Een foto van het meisje –zonder neus– stond vorig jaar op de omslag van het Amerikaanse tijdschrift Time. Fotograaf Jodie Bieber won er de verkiezing van de World Press Photo 2010 mee.
Aisha’s verhaal in Time deed veel stof opwaaien. Een talibancommandant zou opdracht hebben gegeven voor de verminking. Mensen die Aisha kennen betwijfelen de versie van Time, schreef NRC Handelsblad woensdag. Hoofdzuster Gul Sherina, die Aisha in 2009 opving in het ziekenhuis in Tarin Kowt, meent dat de gruweldaad voortkwam uit een familievete. Aisha’s schoonvader is opgepakt.
Wie het ook deed, feit blijft dat vrouwen in Afghanistan grote risico’s lopen als ze tegen de regels ingaan. De grondwet geeft hun veel rechten, maar in de praktijk worden zij nog altijd zwaar gediscrimineerd.
Mensenrechtenorganisaties maken zich grote zorgen over een plan van de Afghaanse regering. Die wil het beheer van de blijf-van-mijn-lijfhuizen overnemen van non-gouvernementele organisaties, meldde de minister van Vrouwenzaken, Husun Bano Ghazanfar, dinsdag. Een deskundige van Human Rights Watch (HRW) zegt dat de levens van mishandelde en misbruikte vrouwen in gevaar komen als de overheid de baas wordt in de opvanghuizen.
De regering van president Hamid Karzai wordt volgens HRW „steeds meer gedomineerd door ultraconservatieven die vijandig staan ten opzichte van zelfs maar het idee van schuilplaatsen, aangezien deze aan vrouwen een bepaalde mate van autonomie bieden.”

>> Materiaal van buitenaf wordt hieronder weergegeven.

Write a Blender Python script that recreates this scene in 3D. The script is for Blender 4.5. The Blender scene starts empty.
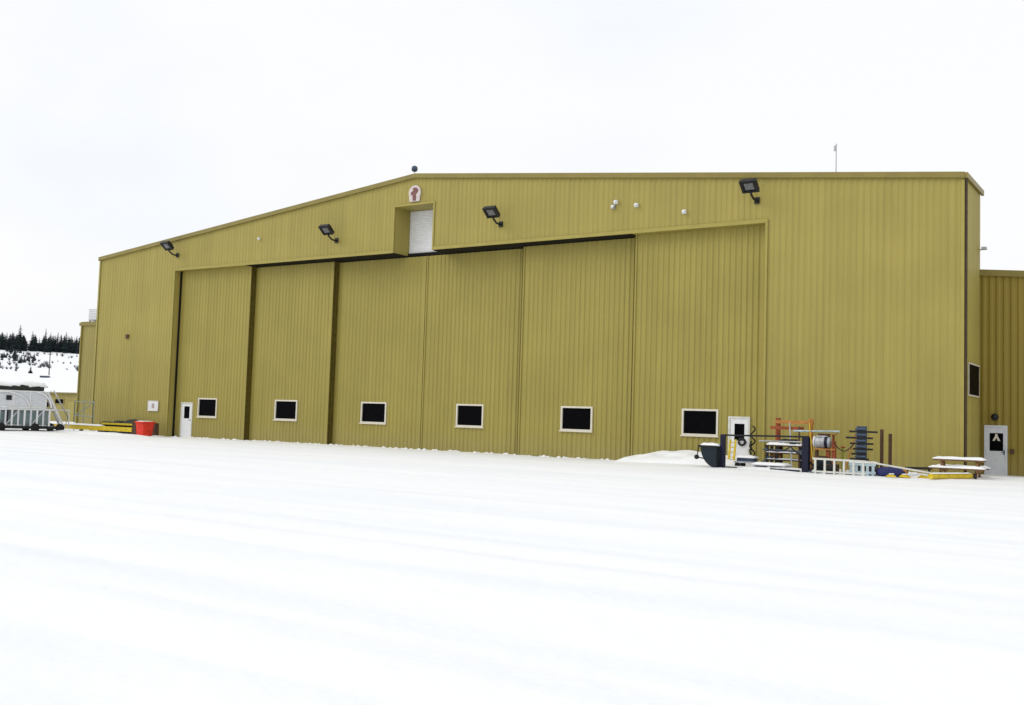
import bpy, math, random
import numpy as np
from mathutils import Vector, Matrix, noise as mnoise

random.seed(7)
S = bpy.context.scene
COL = S.collection
R = math.radians

# ---------------------------------------------------------------- materials
def new_mat(name):
    m = bpy.data.materials.new(name)
    m.use_nodes = True
    nt = m.node_tree
    return m, nt, nt.nodes['Principled BSDF']

def mat(name, col, rough=.6, metal=0., spec=.3, var=.24, scale=5., bump=0., bscale=20.):
    """plain procedural material: base colour broken up by two noise octaves"""
    m, nt, b = new_mat(name)
    N, L = nt.nodes, nt.links
    b.inputs['Roughness'].default_value = rough
    b.inputs['Metallic'].default_value = metal
    b.inputs['Specular IOR Level'].default_value = spec
    tc = N.new('ShaderNodeTexCoord')
    n = N.new('ShaderNodeTexNoise'); n.inputs['Scale'].default_value = scale; n.inputs['Detail'].default_value = 5
    L.new(tc.outputs['Object'], n.inputs['Vector'])
    r = N.new('ShaderNodeValToRGB')
    r.color_ramp.elements[0].position = .3; r.color_ramp.elements[1].position = .7
    r.color_ramp.elements[0].color = (*[c * (1 - var) for c in col], 1)
    r.color_ramp.elements[1].color = (*[min(1, c * (1 + var)) for c in col], 1)
    L.new(n.outputs['Fac'], r.inputs['Fac']); L.new(r.outputs['Color'], b.inputs['Base Color'])
    if bump:
        n2 = N.new('ShaderNodeTexNoise'); n2.inputs['Scale'].default_value = bscale; n2.inputs['Detail'].default_value = 6
        L.new(tc.outputs['Object'], n2.inputs['Vector'])
        bp = N.new('ShaderNodeBump'); bp.inputs['Strength'].default_value = bump; bp.inputs['Distance'].default_value = .05
        L.new(n2.outputs['Fac'], bp.inputs['Height']); L.new(bp.outputs['Normal'], b.inputs['Normal'])
    return m

def cladding(name, col, sheet=.915, tint=.05, rough=.5):
    """painted ribbed steel sheet: sheet-to-sheet tint, rain streaks, faint blotches"""
    m, nt, b = new_mat(name)
    N, L = nt.nodes, nt.links
    b.inputs['Roughness'].default_value = rough
    b.inputs['Specular IOR Level'].default_value = .25
    tc = N.new('ShaderNodeTexCoord')
    sx = N.new('ShaderNodeSeparateXYZ'); L.new(tc.outputs['Object'], sx.inputs[0])
    ad = N.new('ShaderNodeMath'); ad.operation = 'ADD'; L.new(sx.outputs['X'], ad.inputs[0]); L.new(sx.outputs['Y'], ad.inputs[1])
    dv = N.new('ShaderNodeMath'); dv.operation = 'DIVIDE'; L.new(ad.outputs[0], dv.inputs[0]); dv.inputs[1].default_value = sheet
    fl = N.new('ShaderNodeMath'); fl.operation = 'FLOOR'; L.new(dv.outputs[0], fl.inputs[0])
    wn = N.new('ShaderNodeTexWhiteNoise'); wn.noise_dimensions = '1D'; L.new(fl.outputs[0], wn.inputs['W'])
    mp = N.new('ShaderNodeMapping'); mp.inputs['Scale'].default_value = (5, 5, .12); L.new(tc.outputs['Object'], mp.inputs['Vector'])
    st = N.new('ShaderNodeTexNoise'); st.inputs['Scale'].default_value = 1; st.inputs['Detail'].default_value = 6; L.new(mp.outputs[0], st.inputs['Vector'])
    bl = N.new('ShaderNodeTexNoise'); bl.inputs['Scale'].default_value = .35; bl.inputs['Detail'].default_value = 4; L.new(tc.outputs['Object'], bl.inputs['Vector'])
    def mr(src, lo, hi, a=0., z=1.):
        q = N.new('ShaderNodeMapRange'); L.new(src, q.inputs['Value'])
        q.inputs['From Min'].default_value = a; q.inputs['From Max'].default_value = z
        q.inputs['To Min'].default_value = lo; q.inputs['To Max'].default_value = hi
        return q.outputs[0]
    f1 = mr(wn.outputs['Value'], 1 - tint, 1 + tint)
    f2 = mr(st.outputs['Fac'], .93, 1.06, .3, .7)
    f3 = mr(bl.outputs['Fac'], .94, 1.06, .3, .7)
    m1 = N.new('ShaderNodeMath'); m1.operation = 'MULTIPLY'; L.new(f1, m1.inputs[0]); L.new(f2, m1.inputs[1])
    m2 = N.new('ShaderNodeMath'); m2.operation = 'MULTIPLY'; L.new(m1.outputs[0], m2.inputs[0]); L.new(f3, m2.inputs[1])
    vm = N.new('ShaderNodeVectorMath'); vm.operation = 'SCALE'; vm.inputs[0].default_value = col
    L.new(m2.outputs[0], vm.inputs['Scale'])
    # splash dirt along the lowest metre
    dz = mr(sx.outputs['Z'], .55, 0., 0., 1.1)
    dn = N.new('ShaderNodeMath'); dn.operation = 'MULTIPLY'; L.new(dz, dn.inputs[0]); L.new(st.outputs['Fac'], dn.inputs[1])
    dn.use_clamp = True
    mx = N.new('ShaderNodeMix'); mx.data_type = 'RGBA'
    L.new(dn.outputs[0], mx.inputs['Factor']); L.new(vm.outputs[0], mx.inputs[6])
    mx.inputs[7].default_value = (.30, .26, .13, 1)
    L.new(mx.outputs[2], b.inputs['Base Color'])
    return m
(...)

Afghanistan telt op dit moment voor zover bekend elf opvanghuizen voor vrouwen en meisjes in nood. Ze worden beheerd door Afghaanse en internationale hulporganisaties, die onafhankelijk opereren van de Afghaanse overheid. Sommige conservatieve politici en geestelijken zijn fel gekant tegen de noodopvang. Zij stellen dat de schuilplaatsen broedplaatsen zijn van prostitutie. Ook zouden vrouwen worden aangemoedigd hun echtgenoot te verlaten.
Intussen vluchten Afghaanse vrouwen niet voor niets. Zuster Sherina: „Familiegeweld is niet meer of minder geworden met de komst van westerse militairen. Tijdens de taliban was het er. En nu is het er nog steeds. Ik kan genoeg foto’s laten zien van verbrande vrouwenlichamen. De mannen zijn onopgeleid en hebben vaak geen werk. Daar gaat het mis.”